— Exercise details —
Set down the data below without change, skipping the pictures it holds.

*** Supplied data

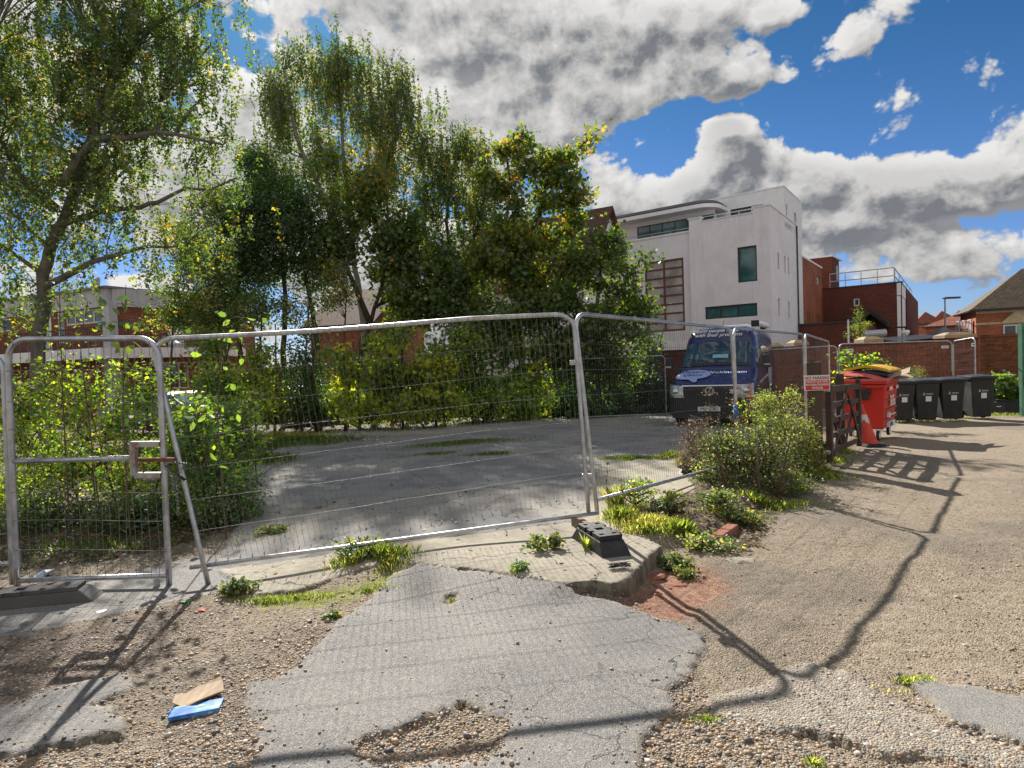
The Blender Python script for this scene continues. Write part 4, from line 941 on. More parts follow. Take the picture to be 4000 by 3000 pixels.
# ------------------------------------------------------------------ temporary fencing
m_galv = mat("galvanised_tube", (.50, .51, .53), .38, .85, var=.18, vscale=12, dirt=(.30, .29, .28), dscale=5)
m_wire = mat("fence_wire", (.20, .20, .205), .5, .5, var=.2, vscale=20)
m_wire2 = mat("unlit_fence_wire", (.075, .075, .08), .6, .2, var=.2)  # darker copy of the fence wire, its unlit look painted in
m_rust = mat("rusty_steel", (.20, .075, .04), .85, .2, var=.35, vscale=14)
m_black = mat("black_rubber", (.016, .017, .019), .55, var=.3, vscale=9, dirt=(.045, .043, .04), dscale=6, bump=.2)
m_cable = mat("black_cable_tie", (.015, .015, .016), .5)
class Quad:
    def __init__(s, BL, BR, TL, TR, sag=None): s.q = [Vector(p) for p in (BL, BR, TL, TR)]; s.sag = sag
    def P(s, u, v):
        a = s.q[0].lerp(s.q[1], u); b = s.q[2].lerp(s.q[3], u); p = a.lerp(b, v)
        if s.sag: p = p + Vector((0, 0, s.sag(u, v)))
        return p
    @property
    def L(s): return (s.q[1] - s.q[0]).length
    @property
    def Hh(s): return (s.q[2] - s.q[0]).length
def fence_panel(label, Q, r=.0205, rad=.15, bot=.07, spacing=.045, nh=6, group="temporary mesh fence panels", jit=.004, vtop=.985, rail=None, wr=.00135, name="mesh_fence", cat="fence", wm=None):
    o = thing(name, label, cat, tuple(Q.q[0]), group=group)
    ur = rad / Q.L; vr = rad / Q.Hh; pts = [Q.P(0, v) for v in np.linspace(0, 1 - vr, 7)]
    for k in range(1, 7): a = math.pi / 2 * k / 7; pts.append(Q.P(ur * (1 - math.cos(a)), 1 - vr + vr * math.sin(a)))
    pts += [Q.P(u, 1) for u in np.linspace(ur, 1 - ur, 13)]
    for k in range(1, 7): a = math.pi / 2 * k / 7; pts.append(Q.P(1 - ur * (1 - math.sin(a)), 1 - vr + vr * math.cos(a)))
    pts += [Q.P(1, v) for v in np.linspace(1 - vr, 0, 7)]
    MB().tube(pts, r, 10).build("frame", m_galv, o, world=True, smooth=True)
    A, B = (Vector(p) for p in rail) if rail else (Q.P(0, bot), Q.P(1, bot))
    MB().tube([A.lerp(B, t) for t in np.linspace(0, 1, 5)], r * .9, 10).build("bottom_rail", m_galv, o, world=True, smooth=True)
    a = MB(); n = int(Q.L / spacing); lr = random.Random(len(label))
    nrm = (Q.q[1] - Q.q[0]).cross(Q.q[2] - Q.q[0]).normalized()
    for k in range(1, n):
        u = k / n; bow = lr.uniform(-jit, jit); pts = []
        for v in np.linspace(bot, vtop, 6): pts.append(Q.P(u + (bow * math.sin(v * 3.1) + lr.uniform(-jit, jit) * .3) / Q.L, v) - nrm * (r + wr) * 1.0 + nrm * lr.uniform(-jit, jit) * .5)
        a.tube(pts, wr, 4, cap=False)
    for k in range(1, nh + 1):
        v = bot + (vtop - bot) * k / (nh + 1); sg = lr.uniform(-.012, .012)
        a.tube([Q.P(u, v + sg * math.sin(u * 3.14) / Q.Hh + lr.uniform(-.002, .002)) - nrm * (r + wr * 3) for u in np.linspace(0, 1, 9)], wr * 1.35, 4, cap=False)
    # wire ends wrapped round the tubes
    for k in range(1, n, 1):
        u = k / n
        if Q.L / n * 1 > 0:
            for v in ((1.0,) if k % 2 else (1.0, bot)):
                p = Q.P(u, v); d = (Q.q[1] - Q.q[0]).normalized(); a.tube([p - d * .002, p + d * .002], r * 1.06, 8, cap=False)
    a.build("wire_mesh", wm or m_wire, o, world=True, uv=False)
    return o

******

— The solution —
The Blender Python script for this scene continues. Write part 4, from line 941 on. More parts follow. Take the picture to be 4000 by 3000 pixels.
# ------------------------------------------------------------------ temporary fencing
m_galv = mat("galvanised_tube", (.50, .51, .53), .38, .85, var=.18, vscale=12, dirt=(.30, .29, .28), dscale=5)
m_wire = mat("fence_wire", (.20, .20, .205), .5, .5, var=.2, vscale=20)
m_wire2 = mat("unlit_fence_wire", (.075, .075, .08), .6, .2, var=.2)  # darker copy of the fence wire, its unlit look painted in
m_rust = mat("rusty_steel", (.20, .075, .04), .85, .2, var=.35, vscale=14)
m_black = mat("black_rubber", (.016, .017, .019), .55, var=.3, vscale=9, dirt=(.045, .043, .04), dscale=6, bump=.2)
m_cable = mat("black_cable_tie", (.015, .015, .016), .5)
class Quad:
    def __init__(s, BL, BR, TL, TR, sag=None): s.q = [Vector(p) for p in (BL, BR, TL, TR)]; s.sag = sag
    def P(s, u, v):
        a = s.q[0].lerp(s.q[1], u); b = s.q[2].lerp(s.q[3], u); p = a.lerp(b, v)
        if s.sag: p = p + Vector((0, 0, s.sag(u, v)))
        return p
    @property
    def L(s): return (s.q[1] - s.q[0]).length
    @property
    def Hh(s): return (s.q[2] - s.q[0]).length
def fence_panel(label, Q, r=.0205, rad=.15, bot=.07, spacing=.045, nh=6, group="temporary mesh fence panels", jit=.004, vtop=.985, rail=None, wr=.00135, name="mesh_fence", cat="fence", wm=None):
    o = thing(name, label, cat, tuple(Q.q[0]), group=group)
    ur = rad / Q.L; vr = rad / Q.Hh; pts = [Q.P(0, v) for v in np.linspace(0, 1 - vr, 7)]
    for k in range(1, 7): a = math.pi / 2 * k / 7; pts.append(Q.P(ur * (1 - math.cos(a)), 1 - vr + vr * math.sin(a)))
    pts += [Q.P(u, 1) for u in np.linspace(ur, 1 - ur, 13)]
    for k in range(1, 7): a = math.pi / 2 * k / 7; pts.append(Q.P(1 - ur * (1 - math.sin(a)), 1 - vr + vr * math.cos(a)))
    pts += [Q.P(1, v) for v in np.linspace(1 - vr, 0, 7)]
    MB().tube(pts, r, 10).build("frame", m_galv, o, world=True, smooth=True)
    A, B = (Vector(p) for p in rail) if rail else (Q.P(0, bot), Q.P(1, bot))
    MB().tube([A.lerp(B, t) for t in np.linspace(0, 1, 5)], r * .9, 10).build("bottom_rail", m_galv, o, world=True, smooth=True)
    a = MB(); n = int(Q.L / spacing); lr = random.Random(len(label))
    nrm = (Q.q[1] - Q.q[0]).cross(Q.q[2] - Q.q[0]).normalized()
    for k in range(1, n):
        u = k / n; bow = lr.uniform(-jit, jit); pts = []
        for v in np.linspace(bot, vtop, 6): pts.append(Q.P(u + (bow * math.sin(v * 3.1) + lr.uniform(-jit, jit) * .3) / Q.L, v) - nrm * (r + wr) * 1.0 + nrm * lr.uniform(-jit, jit) * .5)
        a.tube(pts, wr, 4, cap=False)
    for k in range(1, nh + 1):
        v = bot + (vtop - bot) * k / (nh + 1); sg = lr.uniform(-.012, .012)
        a.tube([Q.P(u, v + sg * math.sin(u * 3.14) / Q.Hh + lr.uniform(-.002, .002)) - nrm * (r + wr * 3) for u in np.linspace(0, 1, 9)], wr * 1.35, 4, cap=False)
    # wire ends wrapped round the tubes
    for k in range(1, n, 1):
        u = k / n
        if Q.L / n * 1 > 0:
            for v in ((1.0,) if k % 2 else (1.0, bot)):
                p = Q.P(u, v); d = (Q.q[1] - Q.q[0]).normalized(); a.tube([p - d * .002, p + d * .002], r * 1.06, 8, cap=False)
    a.build("wire_mesh", wm or m_wire, o, world=True, uv=False)
    return o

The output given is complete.